# START OF DATASET CONTENT
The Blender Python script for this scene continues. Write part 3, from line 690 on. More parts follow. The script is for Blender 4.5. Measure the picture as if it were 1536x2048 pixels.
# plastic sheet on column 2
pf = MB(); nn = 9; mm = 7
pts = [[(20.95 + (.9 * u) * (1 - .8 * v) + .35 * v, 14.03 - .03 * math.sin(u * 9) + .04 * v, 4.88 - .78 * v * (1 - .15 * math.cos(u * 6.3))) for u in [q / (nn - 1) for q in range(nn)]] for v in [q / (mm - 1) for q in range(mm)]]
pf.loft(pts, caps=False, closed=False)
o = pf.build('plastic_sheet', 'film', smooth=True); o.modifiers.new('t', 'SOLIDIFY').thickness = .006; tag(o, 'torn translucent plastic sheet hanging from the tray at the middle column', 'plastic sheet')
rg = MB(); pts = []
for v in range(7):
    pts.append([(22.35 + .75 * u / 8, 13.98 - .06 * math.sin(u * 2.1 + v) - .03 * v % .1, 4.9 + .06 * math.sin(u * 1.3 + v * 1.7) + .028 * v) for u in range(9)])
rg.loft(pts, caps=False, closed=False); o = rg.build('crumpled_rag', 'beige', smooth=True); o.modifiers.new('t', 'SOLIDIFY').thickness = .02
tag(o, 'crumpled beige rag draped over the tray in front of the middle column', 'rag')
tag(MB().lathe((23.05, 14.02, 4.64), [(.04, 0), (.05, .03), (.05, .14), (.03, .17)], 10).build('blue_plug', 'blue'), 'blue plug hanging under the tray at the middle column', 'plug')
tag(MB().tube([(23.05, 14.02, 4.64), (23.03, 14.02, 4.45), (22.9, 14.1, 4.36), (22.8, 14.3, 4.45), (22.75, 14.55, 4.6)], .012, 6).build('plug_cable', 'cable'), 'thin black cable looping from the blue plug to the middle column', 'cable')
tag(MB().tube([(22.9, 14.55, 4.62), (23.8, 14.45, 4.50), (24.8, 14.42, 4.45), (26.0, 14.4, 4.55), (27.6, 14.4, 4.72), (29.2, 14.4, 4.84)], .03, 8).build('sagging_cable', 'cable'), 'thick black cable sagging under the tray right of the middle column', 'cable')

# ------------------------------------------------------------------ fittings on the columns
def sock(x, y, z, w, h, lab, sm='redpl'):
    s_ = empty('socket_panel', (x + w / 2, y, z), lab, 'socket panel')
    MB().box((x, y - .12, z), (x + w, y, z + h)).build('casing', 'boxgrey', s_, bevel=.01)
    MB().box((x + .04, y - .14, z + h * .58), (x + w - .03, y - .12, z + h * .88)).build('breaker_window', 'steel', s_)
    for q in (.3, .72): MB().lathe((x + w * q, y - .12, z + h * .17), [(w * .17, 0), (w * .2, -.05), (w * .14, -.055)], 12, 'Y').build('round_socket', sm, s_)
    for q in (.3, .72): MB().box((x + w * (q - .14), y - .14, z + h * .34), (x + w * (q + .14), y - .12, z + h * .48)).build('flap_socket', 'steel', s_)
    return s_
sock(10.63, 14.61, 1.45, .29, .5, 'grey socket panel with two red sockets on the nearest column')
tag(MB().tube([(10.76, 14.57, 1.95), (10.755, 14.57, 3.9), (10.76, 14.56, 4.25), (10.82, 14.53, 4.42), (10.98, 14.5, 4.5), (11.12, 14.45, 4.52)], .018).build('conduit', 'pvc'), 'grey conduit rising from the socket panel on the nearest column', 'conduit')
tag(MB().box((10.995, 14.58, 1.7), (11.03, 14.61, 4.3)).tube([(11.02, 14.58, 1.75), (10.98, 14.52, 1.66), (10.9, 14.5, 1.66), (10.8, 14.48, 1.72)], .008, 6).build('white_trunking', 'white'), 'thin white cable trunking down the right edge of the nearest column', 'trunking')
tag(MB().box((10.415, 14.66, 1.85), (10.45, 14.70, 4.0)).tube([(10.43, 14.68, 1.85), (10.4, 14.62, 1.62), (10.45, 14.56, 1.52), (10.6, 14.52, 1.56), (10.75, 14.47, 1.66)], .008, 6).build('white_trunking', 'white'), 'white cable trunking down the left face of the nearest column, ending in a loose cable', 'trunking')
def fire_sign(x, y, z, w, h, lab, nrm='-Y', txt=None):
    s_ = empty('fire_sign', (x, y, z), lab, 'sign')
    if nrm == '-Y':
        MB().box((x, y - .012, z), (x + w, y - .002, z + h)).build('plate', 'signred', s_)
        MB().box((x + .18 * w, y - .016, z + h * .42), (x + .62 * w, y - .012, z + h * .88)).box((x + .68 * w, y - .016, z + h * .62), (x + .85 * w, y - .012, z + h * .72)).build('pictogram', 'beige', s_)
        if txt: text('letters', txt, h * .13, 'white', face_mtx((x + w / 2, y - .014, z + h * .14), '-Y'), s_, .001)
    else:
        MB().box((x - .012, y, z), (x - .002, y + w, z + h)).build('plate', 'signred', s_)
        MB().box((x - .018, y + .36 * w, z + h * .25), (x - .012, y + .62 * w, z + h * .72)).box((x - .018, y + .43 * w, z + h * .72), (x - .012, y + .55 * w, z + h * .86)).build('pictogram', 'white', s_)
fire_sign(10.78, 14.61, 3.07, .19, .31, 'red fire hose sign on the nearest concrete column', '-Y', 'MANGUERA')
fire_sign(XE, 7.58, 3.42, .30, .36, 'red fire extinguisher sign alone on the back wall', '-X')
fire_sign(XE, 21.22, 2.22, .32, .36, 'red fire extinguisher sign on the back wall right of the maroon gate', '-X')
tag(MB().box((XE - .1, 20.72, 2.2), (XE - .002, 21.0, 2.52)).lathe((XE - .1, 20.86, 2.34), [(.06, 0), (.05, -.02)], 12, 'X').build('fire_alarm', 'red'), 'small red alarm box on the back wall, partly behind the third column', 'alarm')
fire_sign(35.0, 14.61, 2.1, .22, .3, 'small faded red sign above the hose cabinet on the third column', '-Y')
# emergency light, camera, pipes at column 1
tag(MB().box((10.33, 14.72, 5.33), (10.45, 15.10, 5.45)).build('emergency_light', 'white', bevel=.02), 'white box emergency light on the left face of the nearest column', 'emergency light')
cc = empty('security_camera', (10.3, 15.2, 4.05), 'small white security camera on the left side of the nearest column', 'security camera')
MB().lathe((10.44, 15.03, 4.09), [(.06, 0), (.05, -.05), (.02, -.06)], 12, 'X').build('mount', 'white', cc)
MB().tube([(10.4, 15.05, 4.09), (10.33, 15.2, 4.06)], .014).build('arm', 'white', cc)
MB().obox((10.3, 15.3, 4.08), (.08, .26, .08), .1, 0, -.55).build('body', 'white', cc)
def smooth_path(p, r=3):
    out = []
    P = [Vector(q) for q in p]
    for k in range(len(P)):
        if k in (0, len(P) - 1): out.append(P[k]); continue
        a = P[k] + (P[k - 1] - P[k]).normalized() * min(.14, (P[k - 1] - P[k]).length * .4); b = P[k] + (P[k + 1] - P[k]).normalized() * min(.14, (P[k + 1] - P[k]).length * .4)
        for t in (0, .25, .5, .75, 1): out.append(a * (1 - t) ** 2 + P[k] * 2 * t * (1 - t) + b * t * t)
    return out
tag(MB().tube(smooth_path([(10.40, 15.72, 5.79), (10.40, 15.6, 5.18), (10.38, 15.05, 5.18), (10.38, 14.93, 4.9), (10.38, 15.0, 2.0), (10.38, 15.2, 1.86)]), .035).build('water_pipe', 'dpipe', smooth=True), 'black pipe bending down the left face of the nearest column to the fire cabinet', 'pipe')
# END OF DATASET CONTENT
_WORK TO DO_
Repeat the data above, word for word.

_OUTPUT FOR THIS TASK_
The Blender Python script for this scene continues. Write part 3, from line 690 on. More parts follow. The script is for Blender 4.5. Measure the picture as if it were 1536x2048 pixels.
# plastic sheet on column 2
pf = MB(); nn = 9; mm = 7
pts = [[(20.95 + (.9 * u) * (1 - .8 * v) + .35 * v, 14.03 - .03 * math.sin(u * 9) + .04 * v, 4.88 - .78 * v * (1 - .15 * math.cos(u * 6.3))) for u in [q / (nn - 1) for q in range(nn)]] for v in [q / (mm - 1) for q in range(mm)]]
pf.loft(pts, caps=False, closed=False)
o = pf.build('plastic_sheet', 'film', smooth=True); o.modifiers.new('t', 'SOLIDIFY').thickness = .006; tag(o, 'torn translucent plastic sheet hanging from the tray at the middle column', 'plastic sheet')
rg = MB(); pts = []
for v in range(7):
    pts.append([(22.35 + .75 * u / 8, 13.98 - .06 * math.sin(u * 2.1 + v) - .03 * v % .1, 4.9 + .06 * math.sin(u * 1.3 + v * 1.7) + .028 * v) for u in range(9)])
rg.loft(pts, caps=False, closed=False); o = rg.build('crumpled_rag', 'beige', smooth=True); o.modifiers.new('t', 'SOLIDIFY').thickness = .02
tag(o, 'crumpled beige rag draped over the tray in front of the middle column', 'rag')
tag(MB().lathe((23.05, 14.02, 4.64), [(.04, 0), (.05, .03), (.05, .14), (.03, .17)], 10).build('blue_plug', 'blue'), 'blue plug hanging under the tray at the middle column', 'plug')
tag(MB().tube([(23.05, 14.02, 4.64), (23.03, 14.02, 4.45), (22.9, 14.1, 4.36), (22.8, 14.3, 4.45), (22.75, 14.55, 4.6)], .012, 6).build('plug_cable', 'cable'), 'thin black cable looping from the blue plug to the middle column', 'cable')
tag(MB().tube([(22.9, 14.55, 4.62), (23.8, 14.45, 4.50), (24.8, 14.42, 4.45), (26.0, 14.4, 4.55), (27.6, 14.4, 4.72), (29.2, 14.4, 4.84)], .03, 8).build('sagging_cable', 'cable'), 'thick black cable sagging under the tray right of the middle column', 'cable')

# ------------------------------------------------------------------ fittings on the columns
def sock(x, y, z, w, h, lab, sm='redpl'):
    s_ = empty('socket_panel', (x + w / 2, y, z), lab, 'socket panel')
    MB().box((x, y - .12, z), (x + w, y, z + h)).build('casing', 'boxgrey', s_, bevel=.01)
    MB().box((x + .04, y - .14, z + h * .58), (x + w - .03, y - .12, z + h * .88)).build('breaker_window', 'steel', s_)
    for q in (.3, .72): MB().lathe((x + w * q, y - .12, z + h * .17), [(w * .17, 0), (w * .2, -.05), (w * .14, -.055)], 12, 'Y').build('round_socket', sm, s_)
    for q in (.3, .72): MB().box((x + w * (q - .14), y - .14, z + h * .34), (x + w * (q + .14), y - .12, z + h * .48)).build('flap_socket', 'steel', s_)
    return s_
sock(10.63, 14.61, 1.45, .29, .5, 'grey socket panel with two red sockets on the nearest column')
tag(MB().tube([(10.76, 14.57, 1.95), (10.755, 14.57, 3.9), (10.76, 14.56, 4.25), (10.82, 14.53, 4.42), (10.98, 14.5, 4.5), (11.12, 14.45, 4.52)], .018).build('conduit', 'pvc'), 'grey conduit rising from the socket panel on the nearest column', 'conduit')
tag(MB().box((10.995, 14.58, 1.7), (11.03, 14.61, 4.3)).tube([(11.02, 14.58, 1.75), (10.98, 14.52, 1.66), (10.9, 14.5, 1.66), (10.8, 14.48, 1.72)], .008, 6).build('white_trunking', 'white'), 'thin white cable trunking down the right edge of the nearest column', 'trunking')
tag(MB().box((10.415, 14.66, 1.85), (10.45, 14.70, 4.0)).tube([(10.43, 14.68, 1.85), (10.4, 14.62, 1.62), (10.45, 14.56, 1.52), (10.6, 14.52, 1.56), (10.75, 14.47, 1.66)], .008, 6).build('white_trunking', 'white'), 'white cable trunking down the left face of the nearest column, ending in a loose cable', 'trunking')
def fire_sign(x, y, z, w, h, lab, nrm='-Y', txt=None):
    s_ = empty('fire_sign', (x, y, z), lab, 'sign')
    if nrm == '-Y':
        MB().box((x, y - .012, z), (x + w, y - .002, z + h)).build('plate', 'signred', s_)
        MB().box((x + .18 * w, y - .016, z + h * .42), (x + .62 * w, y - .012, z + h * .88)).box((x + .68 * w, y - .016, z + h * .62), (x + .85 * w, y - .012, z + h * .72)).build('pictogram', 'beige', s_)
        if txt: text('letters', txt, h * .13, 'white', face_mtx((x + w / 2, y - .014, z + h * .14), '-Y'), s_, .001)
    else:
        MB().box((x - .012, y, z), (x - .002, y + w, z + h)).build('plate', 'signred', s_)
        MB().box((x - .018, y + .36 * w, z + h * .25), (x - .012, y + .62 * w, z + h * .72)).box((x - .018, y + .43 * w, z + h * .72), (x - .012, y + .55 * w, z + h * .86)).build('pictogram', 'white', s_)
fire_sign(10.78, 14.61, 3.07, .19, .31, 'red fire hose sign on the nearest concrete column', '-Y', 'MANGUERA')
fire_sign(XE, 7.58, 3.42, .30, .36, 'red fire extinguisher sign alone on the back wall', '-X')
fire_sign(XE, 21.22, 2.22, .32, .36, 'red fire extinguisher sign on the back wall right of the maroon gate', '-X')
tag(MB().box((XE - .1, 20.72, 2.2), (XE - .002, 21.0, 2.52)).lathe((XE - .1, 20.86, 2.34), [(.06, 0), (.05, -.02)], 12, 'X').build('fire_alarm', 'red'), 'small red alarm box on the back wall, partly behind the third column', 'alarm')
fire_sign(35.0, 14.61, 2.1, .22, .3, 'small faded red sign above the hose cabinet on the third column', '-Y')
# emergency light, camera, pipes at column 1
tag(MB().box((10.33, 14.72, 5.33), (10.45, 15.10, 5.45)).build('emergency_light', 'white', bevel=.02), 'white box emergency light on the left face of the nearest column', 'emergency light')
cc = empty('security_camera', (10.3, 15.2, 4.05), 'small white security camera on the left side of the nearest column', 'security camera')
MB().lathe((10.44, 15.03, 4.09), [(.06, 0), (.05, -.05), (.02, -.06)], 12, 'X').build('mount', 'white', cc)
MB().tube([(10.4, 15.05, 4.09), (10.33, 15.2, 4.06)], .014).build('arm', 'white', cc)
MB().obox((10.3, 15.3, 4.08), (.08, .26, .08), .1, 0, -.55).build('body', 'white', cc)
def smooth_path(p, r=3):
    out = []
    P = [Vector(q) for q in p]
    for k in range(len(P)):
        if k in (0, len(P) - 1): out.append(P[k]); continue
        a = P[k] + (P[k - 1] - P[k]).normalized() * min(.14, (P[k - 1] - P[k]).length * .4); b = P[k] + (P[k + 1] - P[k]).normalized() * min(.14, (P[k + 1] - P[k]).length * .4)
        for t in (0, .25, .5, .75, 1): out.append(a * (1 - t) ** 2 + P[k] * 2 * t * (1 - t) + b * t * t)
    return out
tag(MB().tube(smooth_path([(10.40, 15.72, 5.79), (10.40, 15.6, 5.18), (10.38, 15.05, 5.18), (10.38, 14.93, 4.9), (10.38, 15.0, 2.0), (10.38, 15.2, 1.86)]), .035).build('water_pipe', 'dpipe', smooth=True), 'black pipe bending down the left face of the nearest column to the fire cabinet', 'pipe')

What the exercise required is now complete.